It’s a moment of assessment, as a child-sized puppet looks up at creator Phelim McDermott and, after a moment, reaches out to take his hand. But a surreal, dreamlike quality suffuses the two of them (technically three, including puppet captain Sarah Wright, who animates the dark-haired youth) as they set out on a brisk walk around an empty, circular stage.
As composer Philip Glass’s arpeggios gently build momentum upward, a second puppeteer lifts the child’s feet off the ground, his legs dog-paddling as he gleefully swims through the air. A third puppeteer takes him even higher, as he soars above McDermott’s head and careens across the stage in a literal flight of fancy.
We’ve seen nothing yet, as the sequence unfolds in The Tao of Glass, an evening-length series of meditations on the famous avant-garde composer, who wrote 10 new songs for the work. The show will take place on Saturday, March 25, at UNC-Chapel Hill’s Memorial Hall.
Puppeteers open the doors, panels, and sides of an old black upright piano to release a world within—as music so often does itself. A panel of gossamer fabric, seemingly fashioned from pages of sheet music, unfurls from it. It’s a projection surface for shadow puppets that disclose the child’s airborne, moonlit journey through a tale of Maurice Sendak, as impressionist layerings of puppetry depict the bespectacled head of Glass himself in passionate engagement with a grand piano.
“Glass’s music invites us to see the world in a different way,” McDermott tells the INDY Week from a studio in London, where his revival of the Glass opera Akhnaten just opened last week. “It can invite you to see a bigger pattern, a deeper pattern, in what the world is doing.”
While the bold cadences in works like the score for the film Koyaanisqatsi have no problem claiming primacy with a listener, the shifting and repetitive structures that form the basis of Glass’s compositions can often serve an ambient or meditative function as well. Much of his work doesn’t seek to overwhelm or block out everything else that’s happening as we listen; instead, it often coexists with—and can filter, frame, or give different context to—all of the other experiences that are taking place at the same time.
McDermott cites the opening movement from Glassworks, which he uses in his show.
“It’s an extraordinary piece of music,” he says. “It echoes moments that you felt in the past, but it always brings you back into yourself in the moment.”
As McDermott listens onstage, he observes, “I’m amazed that this piece of music can still break me open.”
It’s been doing so for years. After his production of Satyagraha, Glass’s epic opera on the life of Mahatma Gandhi, first bowed in 2007, four subsequent revivals of the work have been produced at the English National Opera and the Metropolitan Opera.
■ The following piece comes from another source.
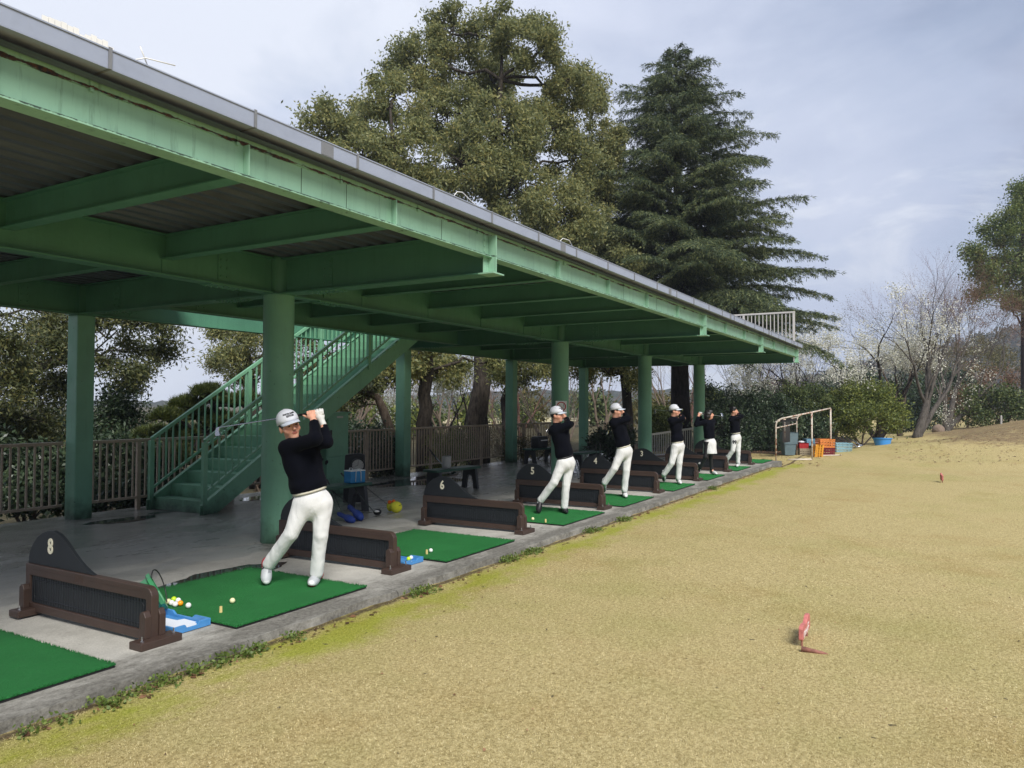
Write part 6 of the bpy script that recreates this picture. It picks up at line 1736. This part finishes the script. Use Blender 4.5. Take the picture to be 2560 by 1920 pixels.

McDermott’s current production of Akhnaten is his third since 2016. The works join a decidedly varied portfolio for the British stage artist, whose West End and New York directing credits have ranged from Shockheaded Peter and The Addams Family to a musical version of Hayao Miyazaki’s My Neighbor Totoro last year.
McDermott is slightly hesitant to talk about the connections he finds between Taoism and Glass’s music.
“It sounds very heavy and serious, but it’s actually a very playful show,” he says. “The Tao is a playful thing.”
The religion has roots dating back to the fifth century BCE in China, with precepts recorded in works like the Tao Te Ching. It posits the Tao as the subtle principle that underlies and forms the source, pattern, and substance—the “way”—of all that exists. Often referenced in analogies involving the movement of water, Taoism explores living in harmony with what it finds as the ever-animated, ever-changing natural order of the universe.
“It’s like the bubbling of a brook, the sound of leaves rustling,” McDermott says. “Add Philip’s music to those things, and you’re getting to a good show.”
Puppetry and Taoism have something fundamental in common. Indirection is a necessary part of both. According to Taoist scholars, “the Tao can’t be said,” McDermott notes. “You can only point in its direction.” Similar to Taoist texts, puppets only reference and point to the people and things they represent.
To underscore the point, McDermott and colleagues use newspaper and adhesive tape to make some puppets throughout the show. “The thing about those materials is you can’t quite control them. The more you try to make a well-made puppet, the more it falls apart.”
The resulting state requires what the creator calls a Taoist conversation with the materials. “They’re Taoist puppets. If you stay open, and you find out what the material wants to do, it animates itself—usually through the mistakes that happen.”
In every performance, the players make a different puppet of Glass playing at a piano. “Every time it’s slightly different,” McDermott says. “If the puppetry is open, it has this sense of a prism or a lens through which a doorway to dreaming can come through. It’s a dream door, which connects us from consensus reality, down to the essence.”
“I have no idea how you explain that to anyone,” he laughs.